L'Argent (Money), inspired by the Leo Tolstoy short story The Forged Coupon, is the final film by French film director Robert Bresson.

It earned its maker the Director's Prize at the 1983 Cannes Film Festival.

[edit] Plot

Bresson's modern retelling begins as a bourgeois youth enters his father's study to claim a monthly allowance. His father obliges, but the son presses for more, citing a debt at school he must pay. The father dismisses him and an appeal to his mother fails. This leads him to pawn off his watch to a friend who, instead of paying him, provides him with a forged 500-franc note. After the trade, the youth lingers to peruse an album of nude art, with similar images to appear throughout the film.
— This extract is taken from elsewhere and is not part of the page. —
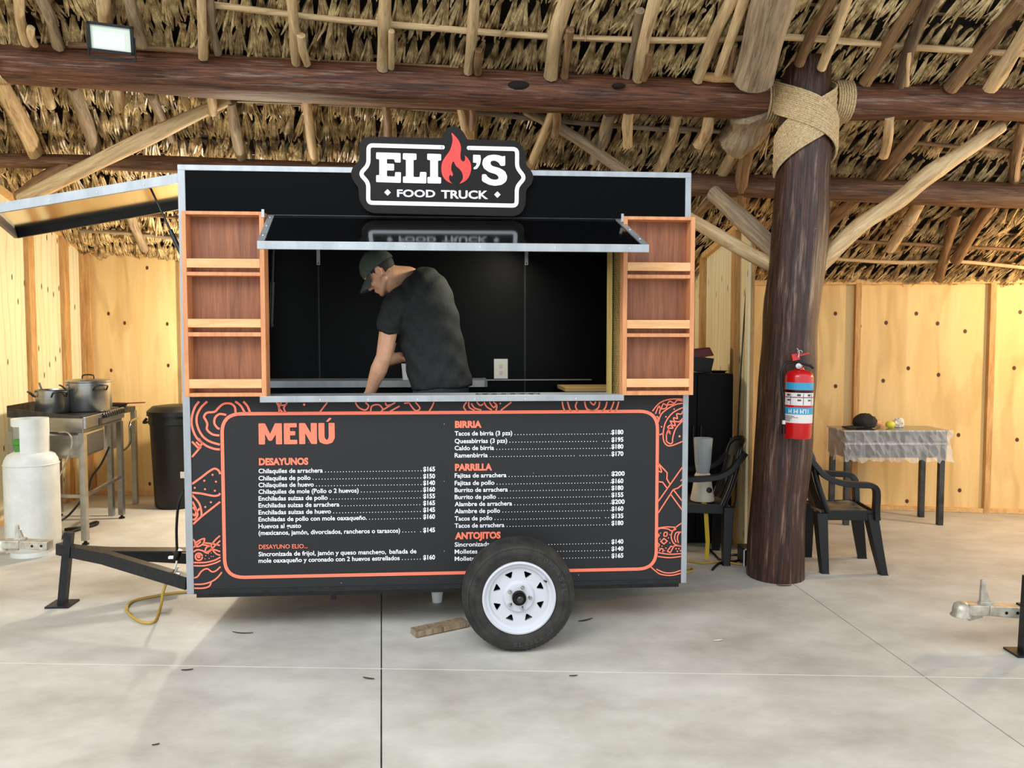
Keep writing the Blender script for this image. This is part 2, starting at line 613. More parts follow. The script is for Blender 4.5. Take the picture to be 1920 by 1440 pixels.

The boys take the counterfeit to a photo shop and change it on the pretext of buying a picture frame. When the store co-manager finds out, he scolds his partner for her lack of wariness. She chides him in return for having accepted two forged notes the previous week. He then vows to pass off all the forged notes in their possession at the next opportunity, which arises when a gas man comes in with a bill.

Although the film's basic plot is inspired by the Tolstoy story, it contains many references to Dostoyevsky's Crime and Punishment. Yvon's cellmate spouts the sort of Nietzchean Superman ideology that Raskolnikov was fond of, and the final scene, with Yvon confessing and then being led out past a gaping crowd is a direct quotation from the conclusion of Crime and Punishment.